■ Work instructions
Reproduce each line from the first in the data through the line that contains "lf.parent = orc; lf.location = lb - oc" exactly; give nothing else.
══════════
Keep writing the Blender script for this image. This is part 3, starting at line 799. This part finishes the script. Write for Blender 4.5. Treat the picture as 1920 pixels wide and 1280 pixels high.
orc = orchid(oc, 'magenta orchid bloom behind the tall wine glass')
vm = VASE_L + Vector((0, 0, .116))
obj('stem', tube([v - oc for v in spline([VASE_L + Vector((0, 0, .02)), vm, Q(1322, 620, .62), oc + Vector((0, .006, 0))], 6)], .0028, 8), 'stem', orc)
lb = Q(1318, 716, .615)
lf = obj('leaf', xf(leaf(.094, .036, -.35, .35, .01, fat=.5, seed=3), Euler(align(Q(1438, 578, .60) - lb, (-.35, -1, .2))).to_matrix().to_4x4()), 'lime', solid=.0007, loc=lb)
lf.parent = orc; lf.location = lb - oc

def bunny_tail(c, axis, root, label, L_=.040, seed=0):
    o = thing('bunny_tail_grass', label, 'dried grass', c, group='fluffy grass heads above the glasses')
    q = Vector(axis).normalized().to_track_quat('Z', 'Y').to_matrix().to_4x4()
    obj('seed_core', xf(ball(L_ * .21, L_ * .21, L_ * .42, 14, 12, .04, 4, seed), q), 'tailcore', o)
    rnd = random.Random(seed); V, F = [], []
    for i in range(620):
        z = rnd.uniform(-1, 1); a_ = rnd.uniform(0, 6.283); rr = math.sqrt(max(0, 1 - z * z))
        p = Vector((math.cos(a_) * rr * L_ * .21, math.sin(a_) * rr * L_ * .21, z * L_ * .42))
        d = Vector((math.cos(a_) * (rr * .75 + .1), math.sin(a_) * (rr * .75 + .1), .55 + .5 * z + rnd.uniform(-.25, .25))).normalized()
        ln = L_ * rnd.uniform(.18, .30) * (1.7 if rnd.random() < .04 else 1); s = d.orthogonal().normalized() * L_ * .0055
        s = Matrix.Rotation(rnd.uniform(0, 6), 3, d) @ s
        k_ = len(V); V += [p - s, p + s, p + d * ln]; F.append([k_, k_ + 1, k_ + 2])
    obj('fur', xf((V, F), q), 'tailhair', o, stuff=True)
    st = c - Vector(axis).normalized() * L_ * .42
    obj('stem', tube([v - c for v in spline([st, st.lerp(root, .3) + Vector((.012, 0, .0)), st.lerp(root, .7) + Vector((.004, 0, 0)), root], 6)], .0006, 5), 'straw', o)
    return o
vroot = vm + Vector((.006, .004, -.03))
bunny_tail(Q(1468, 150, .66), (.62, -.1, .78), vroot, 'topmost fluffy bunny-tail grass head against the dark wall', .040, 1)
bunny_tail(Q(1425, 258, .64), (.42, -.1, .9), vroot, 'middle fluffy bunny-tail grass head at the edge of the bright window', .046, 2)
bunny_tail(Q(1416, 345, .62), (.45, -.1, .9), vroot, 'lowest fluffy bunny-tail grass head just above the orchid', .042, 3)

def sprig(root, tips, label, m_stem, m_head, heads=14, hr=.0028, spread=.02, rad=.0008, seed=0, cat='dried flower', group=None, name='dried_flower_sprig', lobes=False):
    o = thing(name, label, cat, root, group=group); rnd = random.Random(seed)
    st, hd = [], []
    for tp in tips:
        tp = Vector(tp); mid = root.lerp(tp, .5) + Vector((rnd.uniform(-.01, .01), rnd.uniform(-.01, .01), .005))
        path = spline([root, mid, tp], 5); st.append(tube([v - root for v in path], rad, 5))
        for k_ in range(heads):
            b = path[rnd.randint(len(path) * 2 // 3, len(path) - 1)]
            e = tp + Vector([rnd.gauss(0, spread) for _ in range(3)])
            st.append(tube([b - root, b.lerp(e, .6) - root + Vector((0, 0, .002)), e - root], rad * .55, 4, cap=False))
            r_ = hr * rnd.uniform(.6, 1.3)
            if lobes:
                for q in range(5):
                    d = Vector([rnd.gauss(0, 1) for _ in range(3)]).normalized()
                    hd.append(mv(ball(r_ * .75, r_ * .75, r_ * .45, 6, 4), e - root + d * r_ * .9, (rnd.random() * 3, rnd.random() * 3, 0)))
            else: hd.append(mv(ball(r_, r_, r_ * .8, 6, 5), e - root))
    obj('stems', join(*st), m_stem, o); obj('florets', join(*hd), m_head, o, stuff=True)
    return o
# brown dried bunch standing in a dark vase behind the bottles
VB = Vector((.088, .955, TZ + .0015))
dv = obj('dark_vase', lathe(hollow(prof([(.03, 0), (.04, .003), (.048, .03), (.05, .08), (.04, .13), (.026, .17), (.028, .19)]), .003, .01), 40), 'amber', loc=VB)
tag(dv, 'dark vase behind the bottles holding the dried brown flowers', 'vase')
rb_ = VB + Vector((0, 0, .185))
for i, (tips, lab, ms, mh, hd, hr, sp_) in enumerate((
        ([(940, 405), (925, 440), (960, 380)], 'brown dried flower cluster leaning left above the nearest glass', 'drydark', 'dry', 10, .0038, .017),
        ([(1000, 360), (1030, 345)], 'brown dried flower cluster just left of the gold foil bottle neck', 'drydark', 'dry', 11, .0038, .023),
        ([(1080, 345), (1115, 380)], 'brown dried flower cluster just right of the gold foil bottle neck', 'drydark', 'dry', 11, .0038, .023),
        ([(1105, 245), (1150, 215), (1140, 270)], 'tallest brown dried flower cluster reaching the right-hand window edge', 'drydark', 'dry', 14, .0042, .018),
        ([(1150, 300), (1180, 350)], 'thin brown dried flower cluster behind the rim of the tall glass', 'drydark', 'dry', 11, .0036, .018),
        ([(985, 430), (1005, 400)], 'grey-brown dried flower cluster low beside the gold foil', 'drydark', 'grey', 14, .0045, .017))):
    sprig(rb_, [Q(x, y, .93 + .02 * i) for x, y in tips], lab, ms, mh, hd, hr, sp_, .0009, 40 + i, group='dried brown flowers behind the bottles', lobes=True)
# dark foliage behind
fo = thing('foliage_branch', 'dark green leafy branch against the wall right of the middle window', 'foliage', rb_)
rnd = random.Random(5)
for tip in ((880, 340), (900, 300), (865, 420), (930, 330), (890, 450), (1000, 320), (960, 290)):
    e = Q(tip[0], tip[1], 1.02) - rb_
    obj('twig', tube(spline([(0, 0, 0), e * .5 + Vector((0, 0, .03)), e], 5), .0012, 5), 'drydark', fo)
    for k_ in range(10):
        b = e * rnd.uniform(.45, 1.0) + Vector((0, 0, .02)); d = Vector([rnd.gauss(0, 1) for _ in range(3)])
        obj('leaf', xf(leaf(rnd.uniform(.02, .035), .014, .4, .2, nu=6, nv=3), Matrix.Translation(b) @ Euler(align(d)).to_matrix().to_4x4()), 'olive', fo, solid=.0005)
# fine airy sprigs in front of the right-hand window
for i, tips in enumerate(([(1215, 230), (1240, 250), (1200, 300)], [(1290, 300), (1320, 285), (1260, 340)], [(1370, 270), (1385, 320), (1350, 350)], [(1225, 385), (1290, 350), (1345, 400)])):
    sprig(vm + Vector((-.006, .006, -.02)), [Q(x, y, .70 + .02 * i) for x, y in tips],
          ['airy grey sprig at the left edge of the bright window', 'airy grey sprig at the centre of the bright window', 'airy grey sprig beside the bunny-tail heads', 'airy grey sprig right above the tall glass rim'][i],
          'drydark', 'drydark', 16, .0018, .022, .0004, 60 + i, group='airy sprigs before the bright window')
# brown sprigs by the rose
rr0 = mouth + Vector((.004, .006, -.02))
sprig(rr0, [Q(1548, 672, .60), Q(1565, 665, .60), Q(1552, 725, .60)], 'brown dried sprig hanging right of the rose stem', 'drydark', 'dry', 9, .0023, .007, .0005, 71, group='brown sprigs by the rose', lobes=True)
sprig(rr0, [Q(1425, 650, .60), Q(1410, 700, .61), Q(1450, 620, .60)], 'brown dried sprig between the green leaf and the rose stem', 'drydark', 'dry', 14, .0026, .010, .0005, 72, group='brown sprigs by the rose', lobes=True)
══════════
■ Solution to the problem
Keep writing the Blender script for this image. This is part 3, starting at line 799. This part finishes the script. Write for Blender 4.5. Treat the picture as 1920 pixels wide and 1280 pixels high.
orc = orchid(oc, 'magenta orchid bloom behind the tall wine glass')
vm = VASE_L + Vector((0, 0, .116))
obj('stem', tube([v - oc for v in spline([VASE_L + Vector((0, 0, .02)), vm, Q(1322, 620, .62), oc + Vector((0, .006, 0))], 6)], .0028, 8), 'stem', orc)
lb = Q(1318, 716, .615)
lf = obj('leaf', xf(leaf(.094, .036, -.35, .35, .01, fat=.5, seed=3), Euler(align(Q(1438, 578, .60) - lb, (-.35, -1, .2))).to_matrix().to_4x4()), 'lime', solid=.0007, loc=lb)
lf.parent = orc; lf.location = lb - oc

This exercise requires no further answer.